Deflating Housing Bubble Risks
In recent years, the real estate sector paid close attention to the annual UBS Global Real Estate Bubble Index. Toronto has typically made it in the top five, joining other major cities, such as New York, London, Paris, and Los Angeles. Canada’s largest urban centre ranked second in 2021.
For the Swiss wealth management firm’s 2023 rankings, Toronto placed seventh, ahead of Geneva and behind Hong Kong.
The financial institution noted that Toronto’s bubble risks are deflating, although there are still challenges ahead.
“Between mid-2019 and mid-2022, real prices in Vancouver increased by 25 per cent and by almost 35 per cent in Toronto, while household leverage rose at a fast pace,” the group said in a report. “A mix of increasing financing costs and higher mortgage stress test rates tipped the scales, and prices in Vancouver and Toronto have corrected by more than 10 per cent in inflation-adjusted terms since mid-2022. But demand for living space in these cities is rising steadily, and the pressure is shifting to the rental market.”
Could rate cuts refuel the Toronto real estate market?

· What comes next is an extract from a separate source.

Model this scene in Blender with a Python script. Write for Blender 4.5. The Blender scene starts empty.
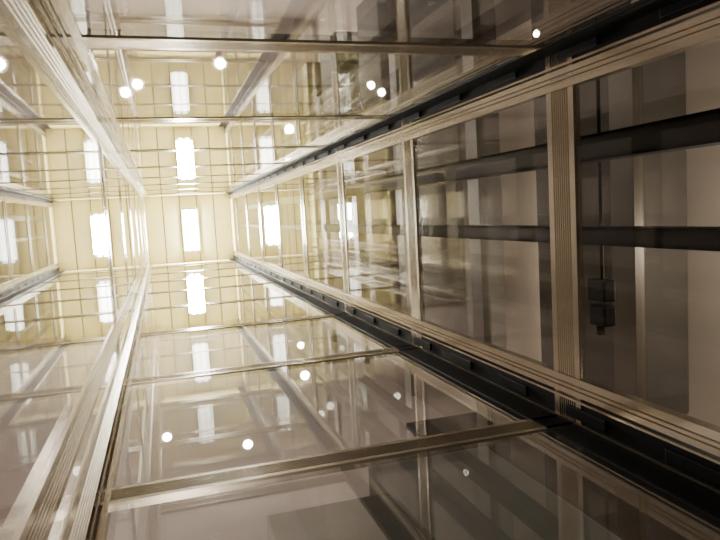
import bpy, bmesh, math, random
from mathutils import Vector, Matrix
random.seed(3)
ZC=1.5            # camera height above pit floor
H=13.0            # shaft ceiling above camera
XL,XR,YT,YB=-0.25,1.35,-0.51,0.79
LV=[0.54+1.43*k for k in range(0,9)]   # transom levels (above camera)
S=bpy.context.scene

# ---------- materials
def newmat(name):
    m=bpy.data.materials.new(name); m.use_nodes=True
    nt=m.node_tree; nt.nodes.clear()
    out=nt.nodes.new('ShaderNodeOutputMaterial'); return m,nt,out
def pbr(name,col,rough=.5,metal=0,var=.08,scale=6,bump=0,stretch=(1,1,1),spec=.5):
    m,nt,out=newmat(name); b=nt.nodes.new('ShaderNodeBsdfPrincipled')
    tc=nt.nodes.new('ShaderNodeTexCoord'); mp=nt.nodes.new('ShaderNodeMapping'); mp.inputs['Scale'].default_value=stretch
    n=nt.nodes.new('ShaderNodeTexNoise'); n.inputs['Scale'].default_value=scale; n.inputs['Detail'].default_value=5
    r=nt.nodes.new('ShaderNodeValToRGB')
    r.color_ramp.elements[0].position=.3; r.color_ramp.elements[1].position=.7
    r.color_ramp.elements[0].color=[c*(1-var) for c in col]+[1]; r.color_ramp.elements[1].color=[min(1,c*(1+var)) for c in col]+[1]
    L=nt.links.new
    L(tc.outputs['Object'],mp.inputs[0]); L(mp.outputs[0],n.inputs['Vector']); L(n.outputs['Fac'],r.inputs[0]); L(r.outputs[0],b.inputs['Base Color'])
    b.inputs['Roughness'].default_value=rough; b.inputs['Metallic'].default_value=metal; b.inputs['Specular IOR Level'].default_value=spec
    if bump:
        bp=nt.nodes.new('ShaderNodeBump'); bp.inputs['Strength'].default_value=bump; bp.inputs['Distance'].default_value=.01
        L(n.outputs['Fac'],bp.inputs['Height']); L(bp.outputs[0],b.inputs['Normal'])
    L(b.outputs[0],out.inputs[0]); return m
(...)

It all depends on what the Bank of Canada (BoC) does in the coming months.
What About Mortgage Rates?
The Bank of Canada (BoC) is widely anticipated to cut interest rates. While the central bank has not pointed to an exact time, the futures market is pencilling in a June pivot. At the same time, the monetary authorities have been reluctant to cut rates even as inflation slows. The reason? The housing market.
BoC chief Tiff Macklem noted that the housing market is picking up, but a rate cut could fan the flames of home-buying. “Could that rebound be stronger than we’ve expected? Yes, it could,” he said. “And that is an upside risk.”
“We know everybody would like to see lower inflation and lower interest rates. So would we,” Macklem added. “But we need to balance the risks of keeping monetary policy this restrictive for too long against the risks of lowering prematurely and jeopardizing the progress we’ve made.”
As for where mortgage rates could be headed by the year’s end, the conventional five-year fixed mortgage rate could ease to a range of a high three per cent and a low four per cent. Today, it currently hovers around six per cent.
“A rate cut would add fuel to what is already looking like a hot spring market,” James Laird, co-CEO of Ratehub.ca and president of CanWise mortgage lender, told CBC News. “The Bank of Canada will be hesitant to stoke demand in the housing market, given how unaffordable housing already is.”
Investors believe the central bank will pull the trigger on three quarter-point rate cuts this year.